A ring of professionals—lawyers, accountants, consultants—was conniving to loot Petters' millions. The professional fee frenzy grew so egregious that at one point a consulting firm billed the government $44,000 merely for the time it spent preparing the bill. At the end, the government, under asset-forfeiture laws, could seize anything left over and toss it into the Department of Justice's operating budget.

In effect, the government is running its own Ponzi schemes. They are not Ponzis in the traditional sense of luring new investors to cover the extravagant returns promised to earlier investors—a compounding folly that eventually must collapse. Instead, the government's operations mimic Ponzis in their avid efforts to choose favorites and then conceal where the money is going. The legal system seems to hand out privileges to selected insiders like candy. The government Ponzis also mimic the civilian ones—perhaps in this way most of all—in lavishly rewarding its confederates and enablers with money and other incentives to keep them loyal and silent.
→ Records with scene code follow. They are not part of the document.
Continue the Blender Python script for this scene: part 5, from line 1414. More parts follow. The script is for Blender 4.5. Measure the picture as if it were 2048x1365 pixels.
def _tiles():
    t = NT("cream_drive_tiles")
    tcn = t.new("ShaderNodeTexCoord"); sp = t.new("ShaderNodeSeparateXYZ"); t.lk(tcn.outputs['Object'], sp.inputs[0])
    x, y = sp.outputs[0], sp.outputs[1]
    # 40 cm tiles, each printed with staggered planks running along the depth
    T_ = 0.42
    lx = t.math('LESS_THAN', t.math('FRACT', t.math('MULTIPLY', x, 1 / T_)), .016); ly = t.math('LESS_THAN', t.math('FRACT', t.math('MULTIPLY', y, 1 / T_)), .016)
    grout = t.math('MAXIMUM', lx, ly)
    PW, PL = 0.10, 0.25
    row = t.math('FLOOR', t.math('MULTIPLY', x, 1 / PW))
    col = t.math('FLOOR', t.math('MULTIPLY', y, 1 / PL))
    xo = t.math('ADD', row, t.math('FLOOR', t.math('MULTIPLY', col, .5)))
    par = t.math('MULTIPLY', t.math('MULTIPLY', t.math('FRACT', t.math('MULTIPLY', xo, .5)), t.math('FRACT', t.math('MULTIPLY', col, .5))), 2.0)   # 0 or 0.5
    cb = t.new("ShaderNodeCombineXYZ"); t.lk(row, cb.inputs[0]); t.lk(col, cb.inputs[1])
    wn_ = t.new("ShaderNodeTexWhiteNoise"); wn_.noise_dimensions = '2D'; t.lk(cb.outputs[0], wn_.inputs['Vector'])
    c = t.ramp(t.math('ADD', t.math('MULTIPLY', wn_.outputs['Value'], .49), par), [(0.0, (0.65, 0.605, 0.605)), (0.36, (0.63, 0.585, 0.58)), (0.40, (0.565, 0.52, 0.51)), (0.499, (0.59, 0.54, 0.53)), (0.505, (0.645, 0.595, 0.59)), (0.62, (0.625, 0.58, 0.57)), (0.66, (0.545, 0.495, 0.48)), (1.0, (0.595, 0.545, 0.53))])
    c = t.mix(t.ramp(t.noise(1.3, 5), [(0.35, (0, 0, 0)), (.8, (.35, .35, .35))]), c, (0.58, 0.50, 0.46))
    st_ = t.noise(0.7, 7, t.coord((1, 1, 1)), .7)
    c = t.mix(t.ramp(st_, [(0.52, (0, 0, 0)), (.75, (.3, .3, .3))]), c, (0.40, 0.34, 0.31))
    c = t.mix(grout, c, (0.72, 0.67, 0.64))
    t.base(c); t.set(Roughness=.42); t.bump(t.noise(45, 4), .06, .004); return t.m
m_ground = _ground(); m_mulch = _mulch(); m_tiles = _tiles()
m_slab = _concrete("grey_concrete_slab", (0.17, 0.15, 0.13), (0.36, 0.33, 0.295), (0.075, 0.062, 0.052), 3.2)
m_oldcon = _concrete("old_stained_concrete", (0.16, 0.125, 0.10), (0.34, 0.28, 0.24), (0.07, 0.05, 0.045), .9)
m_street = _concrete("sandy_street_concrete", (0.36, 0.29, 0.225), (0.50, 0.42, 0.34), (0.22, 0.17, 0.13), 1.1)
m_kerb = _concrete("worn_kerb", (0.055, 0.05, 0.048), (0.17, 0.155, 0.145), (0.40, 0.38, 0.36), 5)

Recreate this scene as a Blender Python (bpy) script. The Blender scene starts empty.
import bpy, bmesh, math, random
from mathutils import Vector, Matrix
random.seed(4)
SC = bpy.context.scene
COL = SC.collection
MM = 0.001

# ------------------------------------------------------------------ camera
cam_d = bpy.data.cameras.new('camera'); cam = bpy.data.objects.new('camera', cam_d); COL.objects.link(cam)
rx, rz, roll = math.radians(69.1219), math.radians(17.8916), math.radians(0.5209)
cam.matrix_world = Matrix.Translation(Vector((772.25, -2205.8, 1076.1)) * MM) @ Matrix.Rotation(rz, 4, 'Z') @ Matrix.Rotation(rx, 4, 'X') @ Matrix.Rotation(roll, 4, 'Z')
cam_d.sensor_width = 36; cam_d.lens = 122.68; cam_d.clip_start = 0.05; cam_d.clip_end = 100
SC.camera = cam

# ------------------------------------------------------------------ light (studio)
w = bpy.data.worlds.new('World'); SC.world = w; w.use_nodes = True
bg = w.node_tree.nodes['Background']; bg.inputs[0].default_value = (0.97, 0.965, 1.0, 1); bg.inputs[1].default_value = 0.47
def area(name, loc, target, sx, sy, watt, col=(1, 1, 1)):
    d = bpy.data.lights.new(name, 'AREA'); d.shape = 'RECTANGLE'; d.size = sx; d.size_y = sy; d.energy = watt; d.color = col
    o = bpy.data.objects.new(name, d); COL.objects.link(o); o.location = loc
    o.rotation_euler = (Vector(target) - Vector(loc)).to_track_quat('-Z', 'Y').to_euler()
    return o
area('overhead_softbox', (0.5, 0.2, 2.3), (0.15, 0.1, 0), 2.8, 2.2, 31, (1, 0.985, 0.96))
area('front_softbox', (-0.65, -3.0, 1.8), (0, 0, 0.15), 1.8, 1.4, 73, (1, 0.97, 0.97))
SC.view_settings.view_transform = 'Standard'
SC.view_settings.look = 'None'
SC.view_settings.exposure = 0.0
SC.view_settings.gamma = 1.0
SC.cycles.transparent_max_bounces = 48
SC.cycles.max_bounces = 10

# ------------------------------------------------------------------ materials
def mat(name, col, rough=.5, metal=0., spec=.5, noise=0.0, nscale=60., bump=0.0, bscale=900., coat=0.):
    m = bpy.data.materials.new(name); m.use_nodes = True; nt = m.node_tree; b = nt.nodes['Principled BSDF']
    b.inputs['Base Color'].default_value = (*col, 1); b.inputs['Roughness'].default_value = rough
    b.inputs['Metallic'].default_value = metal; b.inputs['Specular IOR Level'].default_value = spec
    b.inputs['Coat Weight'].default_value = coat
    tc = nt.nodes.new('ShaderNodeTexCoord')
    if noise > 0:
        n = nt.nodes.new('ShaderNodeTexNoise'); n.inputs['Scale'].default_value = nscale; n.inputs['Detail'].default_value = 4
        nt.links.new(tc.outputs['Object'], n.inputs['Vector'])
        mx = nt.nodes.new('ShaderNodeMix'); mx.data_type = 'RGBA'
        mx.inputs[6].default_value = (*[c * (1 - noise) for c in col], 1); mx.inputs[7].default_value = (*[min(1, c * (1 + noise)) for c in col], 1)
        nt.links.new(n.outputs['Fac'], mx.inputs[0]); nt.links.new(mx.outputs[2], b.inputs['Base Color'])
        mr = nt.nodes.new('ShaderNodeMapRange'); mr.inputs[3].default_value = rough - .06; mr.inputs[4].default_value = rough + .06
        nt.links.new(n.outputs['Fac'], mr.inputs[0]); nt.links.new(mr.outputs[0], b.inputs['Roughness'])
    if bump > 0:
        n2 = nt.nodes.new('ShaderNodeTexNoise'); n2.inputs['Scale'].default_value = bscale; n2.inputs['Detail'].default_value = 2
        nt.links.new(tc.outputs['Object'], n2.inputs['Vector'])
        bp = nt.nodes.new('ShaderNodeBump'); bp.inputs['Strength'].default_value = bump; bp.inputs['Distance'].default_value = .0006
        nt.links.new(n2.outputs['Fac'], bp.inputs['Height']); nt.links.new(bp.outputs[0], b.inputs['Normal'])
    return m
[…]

Such public-sector Ponzis have been proliferating in recent decades under modern asset-forfeiture, racketeering, and bankruptcy laws. This story is much bigger than Tom Petters. Not all of his victims were wealthy hedge-fund managers deserving few of our tears. Many were “little old ladies” and Christian pastors swindled out of their life savings. The number of such victims has been expanding in asset-forfeiture and bankruptcy cases across the country. The criminal justice system seems to deny them a voice. This book is an effort to give them a megaphone because, under ponzi-dot-gov, nothing short of our constitutional right to due process of law is in jeopardy.